■ Rows:
+---+
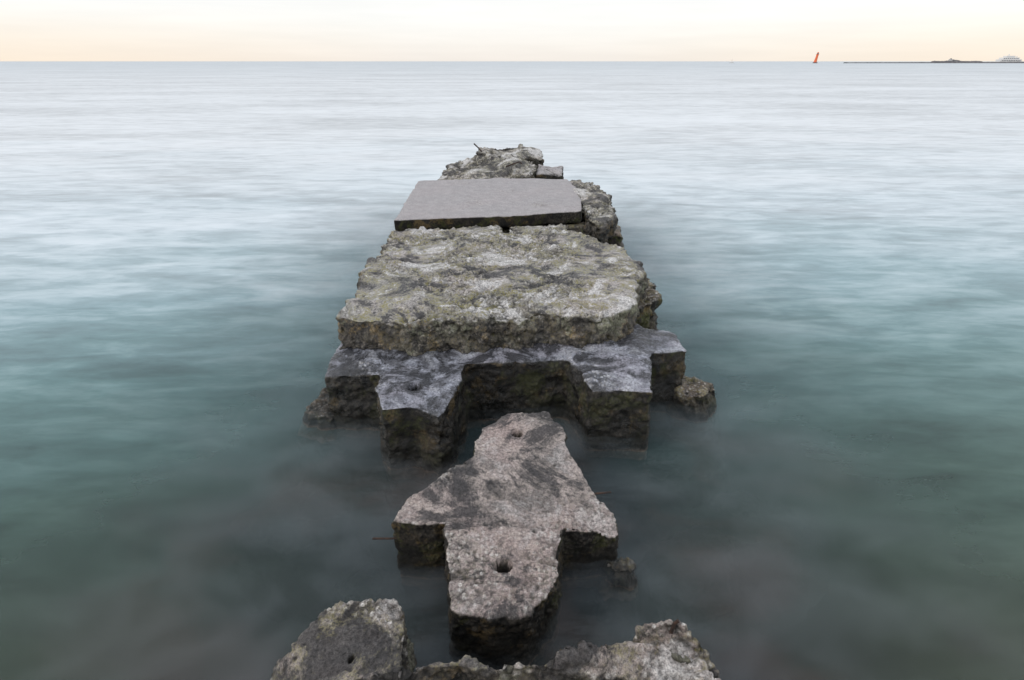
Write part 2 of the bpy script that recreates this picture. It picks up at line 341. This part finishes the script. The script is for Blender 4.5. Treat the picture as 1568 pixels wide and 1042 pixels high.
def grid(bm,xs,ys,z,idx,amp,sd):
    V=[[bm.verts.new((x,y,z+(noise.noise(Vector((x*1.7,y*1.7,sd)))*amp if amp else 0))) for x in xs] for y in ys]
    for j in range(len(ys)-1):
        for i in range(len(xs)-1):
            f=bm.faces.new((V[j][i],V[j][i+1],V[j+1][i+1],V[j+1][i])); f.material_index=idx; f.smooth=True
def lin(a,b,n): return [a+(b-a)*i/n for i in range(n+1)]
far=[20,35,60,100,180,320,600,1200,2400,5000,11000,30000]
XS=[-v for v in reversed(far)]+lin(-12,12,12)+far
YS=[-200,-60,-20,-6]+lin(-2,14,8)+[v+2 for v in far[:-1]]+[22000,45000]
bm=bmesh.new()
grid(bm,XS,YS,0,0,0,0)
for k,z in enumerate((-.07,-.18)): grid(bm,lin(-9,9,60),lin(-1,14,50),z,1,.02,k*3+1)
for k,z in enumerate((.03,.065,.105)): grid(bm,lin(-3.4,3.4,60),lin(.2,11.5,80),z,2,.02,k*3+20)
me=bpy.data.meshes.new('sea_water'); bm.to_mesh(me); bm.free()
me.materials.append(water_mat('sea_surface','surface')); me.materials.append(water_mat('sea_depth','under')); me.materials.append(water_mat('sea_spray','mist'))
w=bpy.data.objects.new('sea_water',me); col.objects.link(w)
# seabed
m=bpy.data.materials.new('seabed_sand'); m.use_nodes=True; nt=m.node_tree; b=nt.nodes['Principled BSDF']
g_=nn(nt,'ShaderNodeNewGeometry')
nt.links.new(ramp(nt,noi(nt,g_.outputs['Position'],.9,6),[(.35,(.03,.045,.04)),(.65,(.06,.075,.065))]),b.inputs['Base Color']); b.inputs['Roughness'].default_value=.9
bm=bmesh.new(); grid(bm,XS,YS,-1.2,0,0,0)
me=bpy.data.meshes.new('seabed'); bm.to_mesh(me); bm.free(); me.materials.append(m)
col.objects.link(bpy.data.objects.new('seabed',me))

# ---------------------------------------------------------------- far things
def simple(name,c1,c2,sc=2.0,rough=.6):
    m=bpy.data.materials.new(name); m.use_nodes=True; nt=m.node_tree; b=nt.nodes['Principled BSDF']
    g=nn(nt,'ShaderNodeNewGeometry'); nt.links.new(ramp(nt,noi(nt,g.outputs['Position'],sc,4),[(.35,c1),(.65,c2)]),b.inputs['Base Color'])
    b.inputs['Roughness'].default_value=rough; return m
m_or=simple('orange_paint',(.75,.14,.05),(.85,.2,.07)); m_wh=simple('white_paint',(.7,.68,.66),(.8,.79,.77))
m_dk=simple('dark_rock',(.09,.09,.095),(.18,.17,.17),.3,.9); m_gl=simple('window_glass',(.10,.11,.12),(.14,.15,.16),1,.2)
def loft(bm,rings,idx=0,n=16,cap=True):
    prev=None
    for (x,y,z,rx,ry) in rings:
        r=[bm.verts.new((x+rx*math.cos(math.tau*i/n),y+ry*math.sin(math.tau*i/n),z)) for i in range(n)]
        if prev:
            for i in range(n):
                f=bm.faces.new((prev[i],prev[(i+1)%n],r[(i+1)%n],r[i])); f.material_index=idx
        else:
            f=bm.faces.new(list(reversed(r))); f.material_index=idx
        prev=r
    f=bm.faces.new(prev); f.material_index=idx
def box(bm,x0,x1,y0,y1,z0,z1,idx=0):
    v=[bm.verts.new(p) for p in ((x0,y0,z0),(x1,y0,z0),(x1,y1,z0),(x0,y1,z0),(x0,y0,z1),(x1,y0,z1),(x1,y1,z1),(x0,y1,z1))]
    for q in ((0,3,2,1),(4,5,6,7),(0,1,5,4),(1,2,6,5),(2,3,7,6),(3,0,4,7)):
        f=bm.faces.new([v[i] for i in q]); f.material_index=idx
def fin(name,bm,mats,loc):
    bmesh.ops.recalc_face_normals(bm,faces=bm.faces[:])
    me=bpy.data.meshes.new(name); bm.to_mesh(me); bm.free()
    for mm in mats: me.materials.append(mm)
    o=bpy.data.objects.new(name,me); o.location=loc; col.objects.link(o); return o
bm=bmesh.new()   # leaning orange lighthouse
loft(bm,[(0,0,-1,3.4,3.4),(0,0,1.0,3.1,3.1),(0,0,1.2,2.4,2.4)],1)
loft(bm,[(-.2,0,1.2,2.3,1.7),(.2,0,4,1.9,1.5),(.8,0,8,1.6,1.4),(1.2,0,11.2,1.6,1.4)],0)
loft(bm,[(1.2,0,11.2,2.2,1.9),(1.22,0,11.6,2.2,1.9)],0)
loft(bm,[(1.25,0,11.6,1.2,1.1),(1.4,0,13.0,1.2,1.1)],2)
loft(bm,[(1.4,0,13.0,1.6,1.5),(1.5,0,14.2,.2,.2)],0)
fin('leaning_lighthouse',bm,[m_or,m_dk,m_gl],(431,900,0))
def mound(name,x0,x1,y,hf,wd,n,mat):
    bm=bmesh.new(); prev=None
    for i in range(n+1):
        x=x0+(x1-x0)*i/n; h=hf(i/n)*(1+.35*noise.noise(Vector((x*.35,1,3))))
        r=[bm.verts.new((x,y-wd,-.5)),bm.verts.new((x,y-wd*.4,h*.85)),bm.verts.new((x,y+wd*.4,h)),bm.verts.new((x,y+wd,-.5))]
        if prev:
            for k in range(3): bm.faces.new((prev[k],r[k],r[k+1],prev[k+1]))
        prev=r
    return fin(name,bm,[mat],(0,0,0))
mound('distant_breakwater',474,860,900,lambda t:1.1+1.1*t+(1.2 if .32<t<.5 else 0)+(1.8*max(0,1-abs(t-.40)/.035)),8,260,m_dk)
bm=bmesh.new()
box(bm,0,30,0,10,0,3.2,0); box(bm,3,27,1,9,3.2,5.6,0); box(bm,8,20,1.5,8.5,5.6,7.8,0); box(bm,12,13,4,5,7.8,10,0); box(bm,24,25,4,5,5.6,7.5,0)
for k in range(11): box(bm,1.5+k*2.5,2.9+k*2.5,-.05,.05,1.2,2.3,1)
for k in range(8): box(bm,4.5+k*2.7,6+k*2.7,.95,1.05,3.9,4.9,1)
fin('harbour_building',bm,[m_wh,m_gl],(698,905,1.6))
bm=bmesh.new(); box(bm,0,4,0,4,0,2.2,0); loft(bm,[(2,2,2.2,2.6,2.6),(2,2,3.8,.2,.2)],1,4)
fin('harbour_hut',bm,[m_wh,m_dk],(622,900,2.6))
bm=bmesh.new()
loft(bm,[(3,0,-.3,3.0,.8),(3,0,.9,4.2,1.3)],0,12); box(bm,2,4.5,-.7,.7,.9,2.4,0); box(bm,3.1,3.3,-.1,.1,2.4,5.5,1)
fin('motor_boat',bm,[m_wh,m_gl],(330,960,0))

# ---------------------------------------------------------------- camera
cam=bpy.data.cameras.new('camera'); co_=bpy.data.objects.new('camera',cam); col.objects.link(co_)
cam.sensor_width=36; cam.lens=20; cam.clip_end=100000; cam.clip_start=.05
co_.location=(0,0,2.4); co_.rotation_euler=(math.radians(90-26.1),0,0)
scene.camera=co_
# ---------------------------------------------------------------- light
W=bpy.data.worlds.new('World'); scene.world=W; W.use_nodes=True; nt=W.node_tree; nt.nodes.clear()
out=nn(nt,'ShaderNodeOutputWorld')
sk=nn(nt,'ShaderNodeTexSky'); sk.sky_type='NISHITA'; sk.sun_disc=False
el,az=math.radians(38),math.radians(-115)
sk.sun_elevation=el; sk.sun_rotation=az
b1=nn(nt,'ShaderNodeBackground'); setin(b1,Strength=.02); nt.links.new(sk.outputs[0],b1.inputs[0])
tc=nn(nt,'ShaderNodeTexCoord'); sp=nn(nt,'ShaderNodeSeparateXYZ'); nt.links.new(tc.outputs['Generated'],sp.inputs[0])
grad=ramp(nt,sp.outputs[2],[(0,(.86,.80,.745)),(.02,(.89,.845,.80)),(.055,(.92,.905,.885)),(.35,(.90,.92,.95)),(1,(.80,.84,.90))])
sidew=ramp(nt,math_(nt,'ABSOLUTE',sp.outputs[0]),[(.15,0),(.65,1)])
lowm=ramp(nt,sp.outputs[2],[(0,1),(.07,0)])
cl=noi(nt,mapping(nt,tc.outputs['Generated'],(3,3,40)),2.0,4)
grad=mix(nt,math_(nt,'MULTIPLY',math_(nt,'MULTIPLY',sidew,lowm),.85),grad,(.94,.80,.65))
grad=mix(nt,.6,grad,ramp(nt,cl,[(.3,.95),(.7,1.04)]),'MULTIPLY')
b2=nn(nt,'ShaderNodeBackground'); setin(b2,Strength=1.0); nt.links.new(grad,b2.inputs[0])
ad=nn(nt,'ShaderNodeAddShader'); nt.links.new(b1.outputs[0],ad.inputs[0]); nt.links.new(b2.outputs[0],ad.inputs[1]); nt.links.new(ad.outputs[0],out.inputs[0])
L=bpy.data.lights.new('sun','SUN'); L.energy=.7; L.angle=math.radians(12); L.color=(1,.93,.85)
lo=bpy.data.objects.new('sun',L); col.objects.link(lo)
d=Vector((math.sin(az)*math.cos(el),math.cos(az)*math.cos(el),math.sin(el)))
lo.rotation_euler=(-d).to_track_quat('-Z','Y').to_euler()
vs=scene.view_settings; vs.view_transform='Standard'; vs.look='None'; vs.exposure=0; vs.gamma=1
+---+
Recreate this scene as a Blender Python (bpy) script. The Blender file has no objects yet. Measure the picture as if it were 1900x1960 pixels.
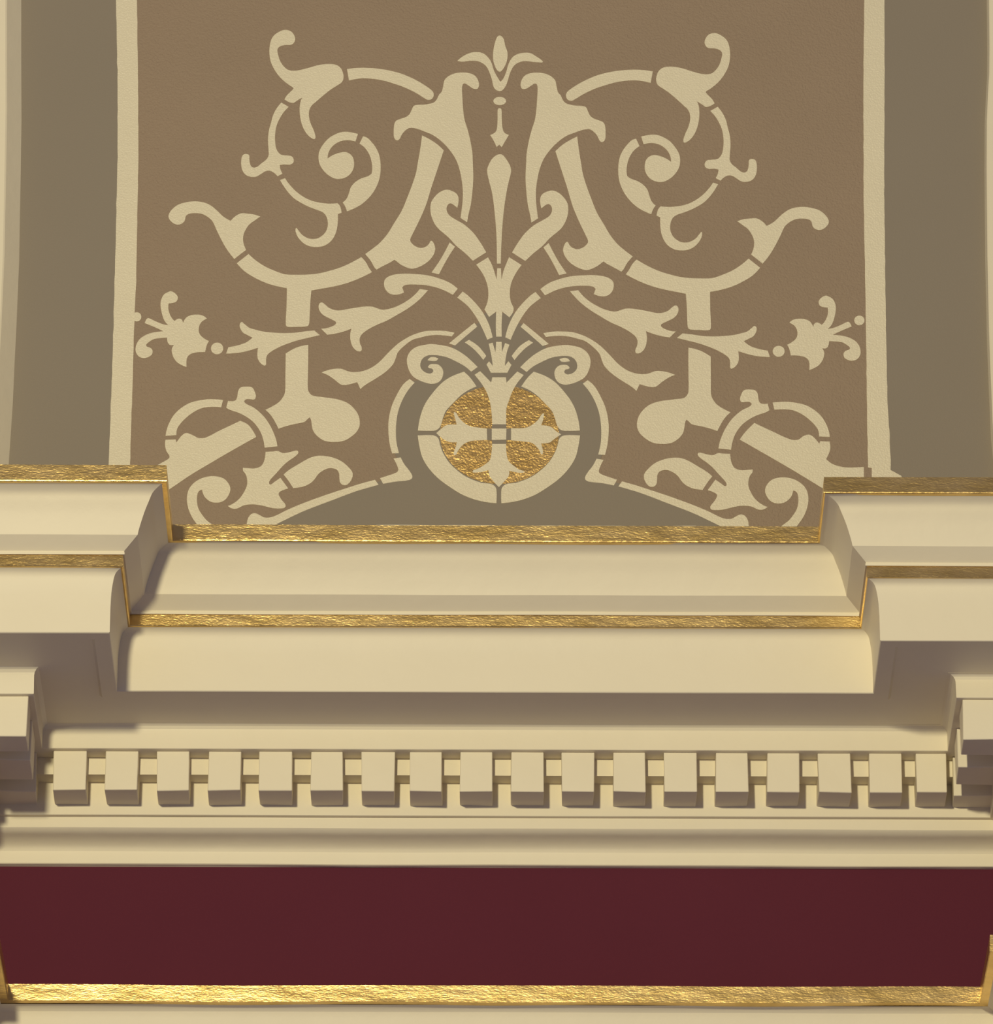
+---+
■ Aim: Take exactly the lines from the one containing "Write part 2" through the one containing "col.objects.link(bpy.data.objects.new('seabed',me))" in the data above, and output them with nothing added.

■ Solution to this problem:
Write part 2 of the bpy script that recreates this picture. It picks up at line 341. This part finishes the script. The script is for Blender 4.5. Treat the picture as 1568 pixels wide and 1042 pixels high.
def grid(bm,xs,ys,z,idx,amp,sd):
    V=[[bm.verts.new((x,y,z+(noise.noise(Vector((x*1.7,y*1.7,sd)))*amp if amp else 0))) for x in xs] for y in ys]
    for j in range(len(ys)-1):
        for i in range(len(xs)-1):
            f=bm.faces.new((V[j][i],V[j][i+1],V[j+1][i+1],V[j+1][i])); f.material_index=idx; f.smooth=True
def lin(a,b,n): return [a+(b-a)*i/n for i in range(n+1)]
far=[20,35,60,100,180,320,600,1200,2400,5000,11000,30000]
XS=[-v for v in reversed(far)]+lin(-12,12,12)+far
YS=[-200,-60,-20,-6]+lin(-2,14,8)+[v+2 for v in far[:-1]]+[22000,45000]
bm=bmesh.new()
grid(bm,XS,YS,0,0,0,0)
for k,z in enumerate((-.07,-.18)): grid(bm,lin(-9,9,60),lin(-1,14,50),z,1,.02,k*3+1)
for k,z in enumerate((.03,.065,.105)): grid(bm,lin(-3.4,3.4,60),lin(.2,11.5,80),z,2,.02,k*3+20)
me=bpy.data.meshes.new('sea_water'); bm.to_mesh(me); bm.free()
me.materials.append(water_mat('sea_surface','surface')); me.materials.append(water_mat('sea_depth','under')); me.materials.append(water_mat('sea_spray','mist'))
w=bpy.data.objects.new('sea_water',me); col.objects.link(w)
# seabed
m=bpy.data.materials.new('seabed_sand'); m.use_nodes=True; nt=m.node_tree; b=nt.nodes['Principled BSDF']
g_=nn(nt,'ShaderNodeNewGeometry')
nt.links.new(ramp(nt,noi(nt,g_.outputs['Position'],.9,6),[(.35,(.03,.045,.04)),(.65,(.06,.075,.065))]),b.inputs['Base Color']); b.inputs['Roughness'].default_value=.9
bm=bmesh.new(); grid(bm,XS,YS,-1.2,0,0,0)
me=bpy.data.meshes.new('seabed'); bm.to_mesh(me); bm.free(); me.materials.append(m)
col.objects.link(bpy.data.objects.new('seabed',me))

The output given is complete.